I'm using the following statement

SELECT TOP 5 rootcause, COUNT(IIF(accountability="Team 1",1,0))
FROM  MOAQ
WHERE CDT=1
GROUP BY rootcause

MOAQ is another query that returns about 20 fields from 4 tables, nothing special. This works as expected and I get 5 results.

If I add an ORDER BY clause on the conditional field though I start to get 8 results. If I sort by the first field there is no problem.

Anyone know what might be going on?

Edit to clarify - I am only testing from within Access 2003 at this point, eventual statement will be parameterized query via ADO from Excel front end.

+11  A: 

This a known effect of the top directive in Access, but it's not very well known...

The top directive doesn't return the top n items, as one is easily led to believe. Instead it returns at least n distinct items determined by the ordering of the result.

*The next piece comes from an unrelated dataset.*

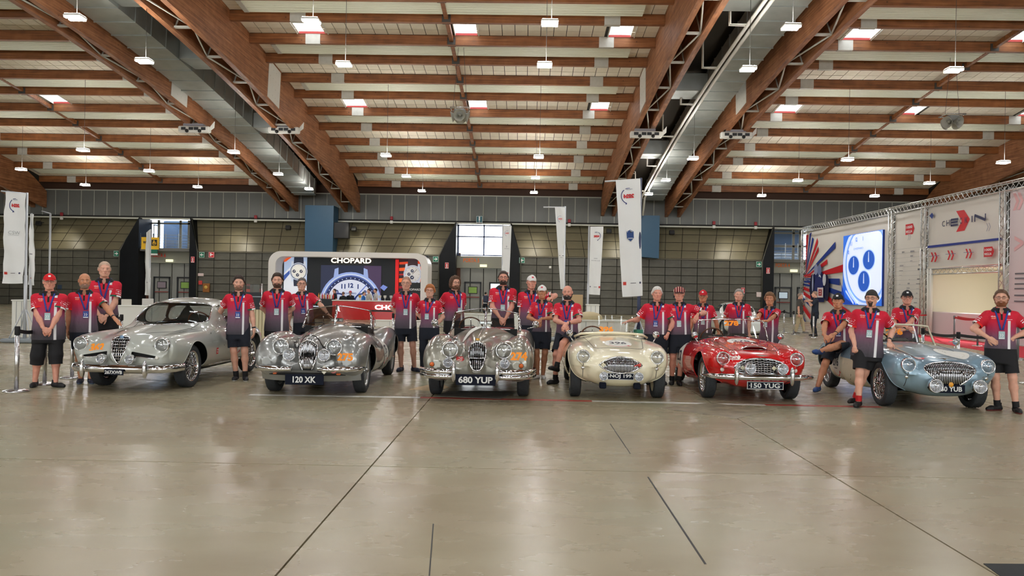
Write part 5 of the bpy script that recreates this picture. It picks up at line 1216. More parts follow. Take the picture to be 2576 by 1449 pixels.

In most cases it's the same, but in your example where the 5th to 8th items have the same ordering value, all of them are included. It returns the first five items, but then also all items that have the same ordering value as the fifth item.

If you don't apply any ordering to the table, all fields are considered, so if you have a unique field in the result the query will always return five items. The same of course if the unique field is included in the ordering.

Other dialects of SQL may behave differently. The top directive in T-SQL (SQL Server) for example never returns more than n items.

Guffa
+1 Interesting! Known effects which are not known
Andomar
Very interesting, thanks
Lunatik
A: 

Go to the page in the Access 2003 Help names About ANSI SQL query mode (MDB) then expand the 'Why use ANSI-92 SQL?' subject and you'll see this:

"Using the LIMIT TO nn ROWS clause to limit the number of rows returned by a query"

So just put the Access UI into ANSI-92 Query Mode or use OLE DB (e.g. ADO) in code and add the clause

LIMIT TO 5 ROWS

to your query.

...

Only kidding! This is merely another example of how the Access database engine is poorly documented. I think someone in the Access documentation team made the not-too-unreasonable assumption that the Access database engine's so-called ANSI-92 Query Mode would be compliant with the ISO/ANSI SQL-92 Standard. It is not.

The Access database engine has its own proprietary (i.e. non-SQL-92 Standard) syntax TOP n (not to be confused with SQL Servers own proprietary TOP n syntax which is semantically different). In a nutshell, it doesn't resolve duplicates. If the criteria satisfied every row in the table then you'd get every row in the table in the resultset.

The workaround is to use a cursor to read only the first n rows in the resultset. Because Access database SQL does not support procedural code or explicit cursors, you'll need to do this on the 'client' side e.g. open a Recordset object and read off the first n records into a fabricated ADO recordset.